Green would begin a lot of the possessions in question spotting up on the opposite side of a pick-and-roll:
The way the Spurs have spaced the floor gives Green’s man, Mario Chalmers, some responsibility to slide into the paint to protect against Boris Diaw or Tiago Splitter rolling free to the rim. (This responsibility normally falls to someone defending a perimeter player on the weak side, and since Manu Ginobili is dribbling toward Green, that technically puts Green on the strong side — and Chalmers outside of help duty. But the Spurs have no player on the traditional weak side, meaning the help responsibility has to fall elsewhere.)
Normally, the Spurs would park Green where he is in order to maintain proper spacing and/or open up a corner 3 for him.
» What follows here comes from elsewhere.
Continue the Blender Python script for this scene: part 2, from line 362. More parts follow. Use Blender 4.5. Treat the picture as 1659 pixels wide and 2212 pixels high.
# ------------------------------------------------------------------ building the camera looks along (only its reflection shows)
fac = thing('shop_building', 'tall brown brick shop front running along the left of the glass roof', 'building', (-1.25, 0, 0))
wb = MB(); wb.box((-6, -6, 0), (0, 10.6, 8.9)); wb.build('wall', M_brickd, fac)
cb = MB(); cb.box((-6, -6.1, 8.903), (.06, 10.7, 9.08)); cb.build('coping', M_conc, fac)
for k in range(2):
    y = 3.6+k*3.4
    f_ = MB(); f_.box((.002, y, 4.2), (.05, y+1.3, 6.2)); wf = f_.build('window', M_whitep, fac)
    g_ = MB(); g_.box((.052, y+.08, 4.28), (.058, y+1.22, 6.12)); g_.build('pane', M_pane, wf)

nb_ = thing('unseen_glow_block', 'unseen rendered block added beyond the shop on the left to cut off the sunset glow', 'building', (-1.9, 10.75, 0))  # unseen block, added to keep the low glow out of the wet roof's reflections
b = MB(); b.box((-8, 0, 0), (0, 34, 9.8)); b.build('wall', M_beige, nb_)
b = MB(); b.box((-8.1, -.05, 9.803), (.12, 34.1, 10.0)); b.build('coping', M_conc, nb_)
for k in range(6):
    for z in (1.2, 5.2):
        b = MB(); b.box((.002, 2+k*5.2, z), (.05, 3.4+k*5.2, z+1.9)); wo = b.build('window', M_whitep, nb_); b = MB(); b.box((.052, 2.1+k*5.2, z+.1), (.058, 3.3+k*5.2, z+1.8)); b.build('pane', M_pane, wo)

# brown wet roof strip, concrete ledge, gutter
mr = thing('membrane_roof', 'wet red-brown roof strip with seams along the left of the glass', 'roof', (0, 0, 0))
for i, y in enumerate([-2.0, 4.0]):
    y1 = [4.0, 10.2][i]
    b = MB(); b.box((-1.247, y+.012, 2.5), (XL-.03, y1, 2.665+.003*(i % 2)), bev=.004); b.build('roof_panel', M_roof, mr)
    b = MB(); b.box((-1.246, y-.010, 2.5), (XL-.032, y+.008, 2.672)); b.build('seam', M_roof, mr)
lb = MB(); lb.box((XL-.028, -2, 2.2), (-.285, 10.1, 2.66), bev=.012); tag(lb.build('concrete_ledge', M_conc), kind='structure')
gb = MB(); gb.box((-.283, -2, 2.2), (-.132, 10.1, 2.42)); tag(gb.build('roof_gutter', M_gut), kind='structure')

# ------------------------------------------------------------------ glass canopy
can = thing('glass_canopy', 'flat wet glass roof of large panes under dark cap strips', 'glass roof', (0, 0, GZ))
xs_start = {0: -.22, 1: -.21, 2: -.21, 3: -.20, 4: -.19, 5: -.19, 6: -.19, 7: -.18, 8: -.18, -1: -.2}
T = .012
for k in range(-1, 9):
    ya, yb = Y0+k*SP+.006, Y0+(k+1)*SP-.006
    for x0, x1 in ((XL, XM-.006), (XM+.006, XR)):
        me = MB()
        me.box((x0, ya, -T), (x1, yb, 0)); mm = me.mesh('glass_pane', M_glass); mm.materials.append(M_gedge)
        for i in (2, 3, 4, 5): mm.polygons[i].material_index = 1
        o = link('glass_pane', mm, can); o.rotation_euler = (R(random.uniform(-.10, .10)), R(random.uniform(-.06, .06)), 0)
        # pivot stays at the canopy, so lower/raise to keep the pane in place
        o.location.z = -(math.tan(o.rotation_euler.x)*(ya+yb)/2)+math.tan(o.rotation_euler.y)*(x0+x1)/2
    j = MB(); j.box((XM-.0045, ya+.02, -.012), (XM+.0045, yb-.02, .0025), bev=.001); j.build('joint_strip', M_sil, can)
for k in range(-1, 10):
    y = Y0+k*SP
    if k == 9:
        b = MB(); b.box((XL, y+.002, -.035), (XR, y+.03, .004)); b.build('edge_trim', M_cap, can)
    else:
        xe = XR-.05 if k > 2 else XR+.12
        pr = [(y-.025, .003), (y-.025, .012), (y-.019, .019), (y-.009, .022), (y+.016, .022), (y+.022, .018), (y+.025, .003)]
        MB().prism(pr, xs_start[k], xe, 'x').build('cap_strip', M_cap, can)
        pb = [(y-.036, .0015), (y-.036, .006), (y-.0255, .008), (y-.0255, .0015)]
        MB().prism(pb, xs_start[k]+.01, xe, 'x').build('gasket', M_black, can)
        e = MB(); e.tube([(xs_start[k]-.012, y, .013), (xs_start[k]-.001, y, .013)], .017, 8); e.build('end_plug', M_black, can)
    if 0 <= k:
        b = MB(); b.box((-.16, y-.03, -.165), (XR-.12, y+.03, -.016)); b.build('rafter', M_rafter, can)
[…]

But as Chalmers slides into his help position in the paint, the Spurs do something un-Spursy — they have Green jog across the baseline, behind Chalmers, and toward the ball, theoretically clogging up Ginobili’s driving lane.
Chalmers has no clue this is happening, since he’s executing his normal help defense. Miami’s wings in general have to help more aggressively than those on most teams, since the Heat trap the ball and leave a four-on-three situation behind the play. The unique ability of Dwyane Wade and LeBron James to protect the rim as if they were seven-footers is a key reason the Heat are able to play the way they do.
But the Spurs took advantage of those tendencies against Miami. The result here is a wide-open corner 3, only in the corner opposite the one where Green started:
“We hadn’t seen that before,” Battier says.
Here’s another example:
These are tiny things, born from the intense scouting of a particular opponent, and it might have created a half-dozen or so open looks over the series. But that’s enough to swing a series when the gap between teams shrinks to zero.